Этот вопрос напрашивался сам собой. Как и в случае с Сахалином. Объясняя выгоды переезда, Чехов почему-то начинал с итальянских окон в своем кабинете и радовался обилию света. Затем упоминал давно желанное одиночество, свободу от городской суеты, от неизбежных уколов самолюбия, съедающих время и душевные силы. А для работы он нуждался в спокойном настроении, и ему верилось, что в деревне будет спасен от мелких обид, чужой глупости, что Мелихово — как он говорил — «благоприобретенная Австралия». Этот материк стал в письмах Чехова шутливым символом бегства в мечту, в счастливое уединение. Но письма приходили и в подмосковную «Австралию», а в них порой те же обиды, претензии, недоразумения. Вдруг написала Авилова с обвинением, будто Чехов недостойно обошелся с ее именем, когда зимой в Петербурге, в мужской компании в доме Лейкина, хвастал, что увезет ее от мужа и т. д. Она не назвала имя того, кто рассказал об этом ее ревнивому супругу, хотя и догадалась.

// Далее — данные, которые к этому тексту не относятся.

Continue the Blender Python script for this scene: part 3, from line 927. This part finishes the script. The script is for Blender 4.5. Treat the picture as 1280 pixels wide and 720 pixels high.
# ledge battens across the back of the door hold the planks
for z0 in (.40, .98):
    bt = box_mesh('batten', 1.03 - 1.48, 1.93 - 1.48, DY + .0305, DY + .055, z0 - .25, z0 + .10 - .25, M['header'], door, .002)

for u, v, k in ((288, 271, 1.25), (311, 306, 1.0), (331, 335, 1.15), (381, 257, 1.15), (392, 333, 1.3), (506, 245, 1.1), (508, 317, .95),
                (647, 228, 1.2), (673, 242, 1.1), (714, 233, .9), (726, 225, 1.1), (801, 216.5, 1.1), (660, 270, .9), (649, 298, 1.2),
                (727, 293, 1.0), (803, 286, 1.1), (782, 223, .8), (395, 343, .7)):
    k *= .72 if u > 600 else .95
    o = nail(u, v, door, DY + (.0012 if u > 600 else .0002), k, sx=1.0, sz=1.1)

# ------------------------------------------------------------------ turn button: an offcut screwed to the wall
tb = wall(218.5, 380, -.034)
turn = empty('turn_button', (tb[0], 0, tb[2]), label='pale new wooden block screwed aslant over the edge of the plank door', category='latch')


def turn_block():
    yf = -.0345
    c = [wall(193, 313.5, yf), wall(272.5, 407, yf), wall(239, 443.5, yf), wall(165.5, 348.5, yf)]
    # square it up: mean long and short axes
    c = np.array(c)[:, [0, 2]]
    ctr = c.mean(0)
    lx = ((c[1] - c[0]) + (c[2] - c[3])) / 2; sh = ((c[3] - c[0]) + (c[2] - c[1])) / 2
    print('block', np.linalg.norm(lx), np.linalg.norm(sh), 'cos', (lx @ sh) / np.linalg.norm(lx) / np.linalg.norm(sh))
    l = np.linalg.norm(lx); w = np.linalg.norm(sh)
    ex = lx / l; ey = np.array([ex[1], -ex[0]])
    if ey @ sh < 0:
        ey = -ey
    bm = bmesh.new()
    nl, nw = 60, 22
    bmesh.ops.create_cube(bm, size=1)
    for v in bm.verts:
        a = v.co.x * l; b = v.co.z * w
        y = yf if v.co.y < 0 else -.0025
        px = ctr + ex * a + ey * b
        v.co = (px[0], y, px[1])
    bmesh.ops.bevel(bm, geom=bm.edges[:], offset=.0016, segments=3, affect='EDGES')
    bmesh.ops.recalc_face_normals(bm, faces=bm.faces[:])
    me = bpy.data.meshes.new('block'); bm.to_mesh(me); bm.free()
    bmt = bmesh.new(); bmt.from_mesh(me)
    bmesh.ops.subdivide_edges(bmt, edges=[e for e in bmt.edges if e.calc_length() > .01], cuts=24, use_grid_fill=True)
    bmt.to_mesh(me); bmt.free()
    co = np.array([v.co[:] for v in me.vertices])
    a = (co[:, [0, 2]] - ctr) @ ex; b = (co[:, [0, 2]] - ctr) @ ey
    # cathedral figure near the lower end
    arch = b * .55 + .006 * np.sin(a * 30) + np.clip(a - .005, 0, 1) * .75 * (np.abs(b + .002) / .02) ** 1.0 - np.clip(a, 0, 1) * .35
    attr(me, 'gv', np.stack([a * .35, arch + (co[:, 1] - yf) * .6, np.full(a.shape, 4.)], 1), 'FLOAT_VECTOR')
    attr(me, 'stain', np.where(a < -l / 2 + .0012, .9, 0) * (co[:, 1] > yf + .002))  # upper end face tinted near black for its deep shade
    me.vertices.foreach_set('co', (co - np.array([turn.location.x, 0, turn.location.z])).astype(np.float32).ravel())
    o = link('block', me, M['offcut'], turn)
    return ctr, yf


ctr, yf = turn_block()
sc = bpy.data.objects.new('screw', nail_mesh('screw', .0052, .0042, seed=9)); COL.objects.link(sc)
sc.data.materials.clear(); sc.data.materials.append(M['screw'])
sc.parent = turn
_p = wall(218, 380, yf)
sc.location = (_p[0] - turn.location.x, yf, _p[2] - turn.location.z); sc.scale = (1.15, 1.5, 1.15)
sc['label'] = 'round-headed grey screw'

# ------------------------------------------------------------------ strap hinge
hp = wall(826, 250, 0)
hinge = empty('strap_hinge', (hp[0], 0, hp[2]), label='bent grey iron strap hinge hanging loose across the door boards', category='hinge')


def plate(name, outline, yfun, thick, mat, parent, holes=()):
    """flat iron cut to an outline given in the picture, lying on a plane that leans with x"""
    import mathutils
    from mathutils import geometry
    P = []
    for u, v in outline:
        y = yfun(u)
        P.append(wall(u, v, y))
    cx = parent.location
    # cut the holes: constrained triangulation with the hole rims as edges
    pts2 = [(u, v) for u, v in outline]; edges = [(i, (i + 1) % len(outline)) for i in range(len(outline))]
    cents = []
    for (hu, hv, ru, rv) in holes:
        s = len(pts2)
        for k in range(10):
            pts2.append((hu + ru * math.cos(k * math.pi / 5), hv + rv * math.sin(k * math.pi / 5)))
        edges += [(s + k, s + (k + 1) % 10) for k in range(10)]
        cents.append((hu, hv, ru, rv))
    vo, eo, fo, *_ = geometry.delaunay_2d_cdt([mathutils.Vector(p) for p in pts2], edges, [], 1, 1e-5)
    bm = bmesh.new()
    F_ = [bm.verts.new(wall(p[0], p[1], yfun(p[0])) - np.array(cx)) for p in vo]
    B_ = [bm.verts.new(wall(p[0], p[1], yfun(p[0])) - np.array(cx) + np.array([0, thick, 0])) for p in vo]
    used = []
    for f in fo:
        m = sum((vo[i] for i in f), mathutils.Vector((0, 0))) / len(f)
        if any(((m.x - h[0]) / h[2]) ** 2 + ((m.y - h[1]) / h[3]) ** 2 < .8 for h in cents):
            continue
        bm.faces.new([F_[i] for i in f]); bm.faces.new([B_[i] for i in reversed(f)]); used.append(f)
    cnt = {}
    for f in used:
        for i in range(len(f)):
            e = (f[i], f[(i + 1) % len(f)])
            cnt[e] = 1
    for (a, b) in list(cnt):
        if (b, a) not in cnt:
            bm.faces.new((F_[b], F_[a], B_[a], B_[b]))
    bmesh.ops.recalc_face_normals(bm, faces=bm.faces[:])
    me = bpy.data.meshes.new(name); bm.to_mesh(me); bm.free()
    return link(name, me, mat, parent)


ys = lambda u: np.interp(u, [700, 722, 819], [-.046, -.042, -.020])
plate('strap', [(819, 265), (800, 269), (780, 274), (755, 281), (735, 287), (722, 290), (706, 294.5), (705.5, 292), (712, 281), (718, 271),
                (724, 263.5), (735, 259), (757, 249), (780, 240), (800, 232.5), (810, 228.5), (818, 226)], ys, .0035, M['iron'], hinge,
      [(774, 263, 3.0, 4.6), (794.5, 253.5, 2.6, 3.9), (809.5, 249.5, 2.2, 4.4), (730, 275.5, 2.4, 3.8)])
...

Не подозревая, что это был Ясинский, Чехов сослался именно на него, как на свидетеля своих добрых слов об Авиловой и ее сестре, жене Худекова: «Я и грязь… Мое достоинство не позволяет мне оправдываться <…>. Насколько могу понять, дело идет о чьей-нибудь сплетне. Так, что ли? Убедительно прошу Вас (если Вы доверяете мне не меньше, чем сплетникам), не верьте всему тому дурному, что говорят о людях у вас в Петербурге. Или же, если нельзя не верить, то уж верьте всему, не в розницу, а оптом: и моей женитьбе на пяти миллионах, и моим романам с женами моих лучших друзей и т. п. <…> если бы я был пьян как сапожник или сошел с ума, то и тогда бы не унизился до „этого духа“ и „грязи“ (поднялась же у Вас рука начертать это словечко!), будучи удержан привычною порядочностью и привязанностью к матери, сестре и вообще к женщинам. <…> Впрочем, Бог с Вами. Защищаться от сплетен <…> бесполезно. Думайте про меня, как хотите».
В своих мемуарах Авилова передала по памяти свою долгую беседу с Чеховым во время юбилейного обеда в доме Худекова. Припомнила скучающее лицо Ясинского: «Он был писатель и печатал толстые романы, но никаких почестей ему не оказывали и даже на верхний конец стола не посадили. К Чехову он обращался с чрезвычайным подобострастием и выражал ему свои восторги, но не было никакого сомнения, что он завидует ему до ненависти, в чем я впоследствии убедилась».
Догадавшись, а потом и удостоверившись, кто выдумал «грязную историю», Авилова, по ее словам, сказала о своих предположениях мужу:
«— Наврал? Возможно. Да, это он мне рассказал, — признался Миша. — Но ведь это известная скотина!
Я почувствовала большое облегчение».
Но почему-то написала Чехову, повторила сплетню, «начертала» слово «грязь», упрекнула за болтовню. То есть, зная, что Ясинский наврал, обидела Чехова этой ложью. И тем самым выдала пафос своего чувства к Чехову и жанр своих мемуаров, получивших сразу оттенок шаблонной мелодрамы (обиды, упреки, интриги, слезы, ревнивый муж, добродетельная жена и т. п.).